## YOUR GOAL
Set down the material once more, exactly as it appears.
* Begin DATA EXCERPT *
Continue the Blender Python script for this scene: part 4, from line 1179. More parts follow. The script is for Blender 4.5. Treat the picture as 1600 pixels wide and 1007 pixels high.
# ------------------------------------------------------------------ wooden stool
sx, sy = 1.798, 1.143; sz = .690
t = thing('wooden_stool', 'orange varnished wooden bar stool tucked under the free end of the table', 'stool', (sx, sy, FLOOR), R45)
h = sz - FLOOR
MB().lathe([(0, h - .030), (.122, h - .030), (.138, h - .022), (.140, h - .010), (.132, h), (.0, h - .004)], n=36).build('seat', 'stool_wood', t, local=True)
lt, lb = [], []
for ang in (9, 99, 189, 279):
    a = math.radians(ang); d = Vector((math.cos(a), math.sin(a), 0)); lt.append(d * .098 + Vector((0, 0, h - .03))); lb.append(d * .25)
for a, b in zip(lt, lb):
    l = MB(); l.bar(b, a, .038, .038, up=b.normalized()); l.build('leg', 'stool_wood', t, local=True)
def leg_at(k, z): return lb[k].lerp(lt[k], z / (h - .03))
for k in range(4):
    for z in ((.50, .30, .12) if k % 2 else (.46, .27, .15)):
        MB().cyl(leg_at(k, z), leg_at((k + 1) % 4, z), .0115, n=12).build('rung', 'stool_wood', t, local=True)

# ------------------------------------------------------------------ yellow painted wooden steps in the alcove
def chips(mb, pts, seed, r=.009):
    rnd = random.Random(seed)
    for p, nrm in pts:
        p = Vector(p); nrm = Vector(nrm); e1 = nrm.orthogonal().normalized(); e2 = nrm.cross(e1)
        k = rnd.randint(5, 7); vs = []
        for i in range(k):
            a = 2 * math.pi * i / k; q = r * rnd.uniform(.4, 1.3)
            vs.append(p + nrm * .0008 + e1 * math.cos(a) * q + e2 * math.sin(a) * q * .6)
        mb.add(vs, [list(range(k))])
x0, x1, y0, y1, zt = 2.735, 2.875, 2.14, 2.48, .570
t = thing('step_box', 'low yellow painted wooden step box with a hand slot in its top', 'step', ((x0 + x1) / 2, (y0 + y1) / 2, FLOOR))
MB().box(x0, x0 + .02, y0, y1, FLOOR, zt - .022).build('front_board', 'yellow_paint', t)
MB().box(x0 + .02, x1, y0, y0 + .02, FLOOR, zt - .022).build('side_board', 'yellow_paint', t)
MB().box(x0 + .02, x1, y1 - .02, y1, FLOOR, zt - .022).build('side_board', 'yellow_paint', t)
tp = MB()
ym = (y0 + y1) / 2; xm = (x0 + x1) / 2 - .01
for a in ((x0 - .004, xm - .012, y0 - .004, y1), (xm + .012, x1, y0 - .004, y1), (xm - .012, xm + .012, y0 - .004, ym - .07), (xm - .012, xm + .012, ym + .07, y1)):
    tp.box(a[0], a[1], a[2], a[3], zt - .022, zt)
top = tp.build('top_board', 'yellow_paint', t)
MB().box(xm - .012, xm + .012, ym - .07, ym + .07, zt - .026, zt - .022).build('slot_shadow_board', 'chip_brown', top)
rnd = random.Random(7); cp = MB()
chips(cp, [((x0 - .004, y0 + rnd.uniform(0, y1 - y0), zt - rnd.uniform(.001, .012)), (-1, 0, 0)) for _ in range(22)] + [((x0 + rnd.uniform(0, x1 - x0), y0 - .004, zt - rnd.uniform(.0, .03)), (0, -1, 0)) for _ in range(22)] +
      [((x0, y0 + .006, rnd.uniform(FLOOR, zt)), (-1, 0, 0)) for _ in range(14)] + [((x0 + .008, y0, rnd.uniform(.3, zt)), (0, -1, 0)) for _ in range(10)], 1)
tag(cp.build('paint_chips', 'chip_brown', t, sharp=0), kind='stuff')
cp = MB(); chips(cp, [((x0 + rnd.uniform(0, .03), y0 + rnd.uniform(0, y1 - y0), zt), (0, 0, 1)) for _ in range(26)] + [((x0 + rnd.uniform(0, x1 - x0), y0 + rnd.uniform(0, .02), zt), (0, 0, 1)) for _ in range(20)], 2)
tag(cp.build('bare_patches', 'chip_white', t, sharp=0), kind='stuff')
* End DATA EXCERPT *
## CORRECT ANSWER
Continue the Blender Python script for this scene: part 4, from line 1179. More parts follow. The script is for Blender 4.5. Treat the picture as 1600 pixels wide and 1007 pixels high.
# ------------------------------------------------------------------ wooden stool
sx, sy = 1.798, 1.143; sz = .690
t = thing('wooden_stool', 'orange varnished wooden bar stool tucked under the free end of the table', 'stool', (sx, sy, FLOOR), R45)
h = sz - FLOOR
MB().lathe([(0, h - .030), (.122, h - .030), (.138, h - .022), (.140, h - .010), (.132, h), (.0, h - .004)], n=36).build('seat', 'stool_wood', t, local=True)
lt, lb = [], []
for ang in (9, 99, 189, 279):
    a = math.radians(ang); d = Vector((math.cos(a), math.sin(a), 0)); lt.append(d * .098 + Vector((0, 0, h - .03))); lb.append(d * .25)
for a, b in zip(lt, lb):
    l = MB(); l.bar(b, a, .038, .038, up=b.normalized()); l.build('leg', 'stool_wood', t, local=True)
def leg_at(k, z): return lb[k].lerp(lt[k], z / (h - .03))
for k in range(4):
    for z in ((.50, .30, .12) if k % 2 else (.46, .27, .15)):
        MB().cyl(leg_at(k, z), leg_at((k + 1) % 4, z), .0115, n=12).build('rung', 'stool_wood', t, local=True)

# ------------------------------------------------------------------ yellow painted wooden steps in the alcove
def chips(mb, pts, seed, r=.009):
    rnd = random.Random(seed)
    for p, nrm in pts:
        p = Vector(p); nrm = Vector(nrm); e1 = nrm.orthogonal().normalized(); e2 = nrm.cross(e1)
        k = rnd.randint(5, 7); vs = []
        for i in range(k):
            a = 2 * math.pi * i / k; q = r * rnd.uniform(.4, 1.3)
            vs.append(p + nrm * .0008 + e1 * math.cos(a) * q + e2 * math.sin(a) * q * .6)
        mb.add(vs, [list(range(k))])
x0, x1, y0, y1, zt = 2.735, 2.875, 2.14, 2.48, .570
t = thing('step_box', 'low yellow painted wooden step box with a hand slot in its top', 'step', ((x0 + x1) / 2, (y0 + y1) / 2, FLOOR))
MB().box(x0, x0 + .02, y0, y1, FLOOR, zt - .022).build('front_board', 'yellow_paint', t)
MB().box(x0 + .02, x1, y0, y0 + .02, FLOOR, zt - .022).build('side_board', 'yellow_paint', t)
MB().box(x0 + .02, x1, y1 - .02, y1, FLOOR, zt - .022).build('side_board', 'yellow_paint', t)
tp = MB()
ym = (y0 + y1) / 2; xm = (x0 + x1) / 2 - .01
for a in ((x0 - .004, xm - .012, y0 - .004, y1), (xm + .012, x1, y0 - .004, y1), (xm - .012, xm + .012, y0 - .004, ym - .07), (xm - .012, xm + .012, ym + .07, y1)):
    tp.box(a[0], a[1], a[2], a[3], zt - .022, zt)
top = tp.build('top_board', 'yellow_paint', t)
MB().box(xm - .012, xm + .012, ym - .07, ym + .07, zt - .026, zt - .022).build('slot_shadow_board', 'chip_brown', top)
rnd = random.Random(7); cp = MB()
chips(cp, [((x0 - .004, y0 + rnd.uniform(0, y1 - y0), zt - rnd.uniform(.001, .012)), (-1, 0, 0)) for _ in range(22)] + [((x0 + rnd.uniform(0, x1 - x0), y0 - .004, zt - rnd.uniform(.0, .03)), (0, -1, 0)) for _ in range(22)] +
      [((x0, y0 + .006, rnd.uniform(FLOOR, zt)), (-1, 0, 0)) for _ in range(14)] + [((x0 + .008, y0, rnd.uniform(.3, zt)), (0, -1, 0)) for _ in range(10)], 1)
tag(cp.build('paint_chips', 'chip_brown', t, sharp=0), kind='stuff')
cp = MB(); chips(cp, [((x0 + rnd.uniform(0, .03), y0 + rnd.uniform(0, y1 - y0), zt), (0, 0, 1)) for _ in range(26)] + [((x0 + rnd.uniform(0, x1 - x0), y0 + rnd.uniform(0, .02), zt), (0, 0, 1)) for _ in range(20)], 2)
tag(cp.build('bare_patches', 'chip_white', t, sharp=0), kind='stuff')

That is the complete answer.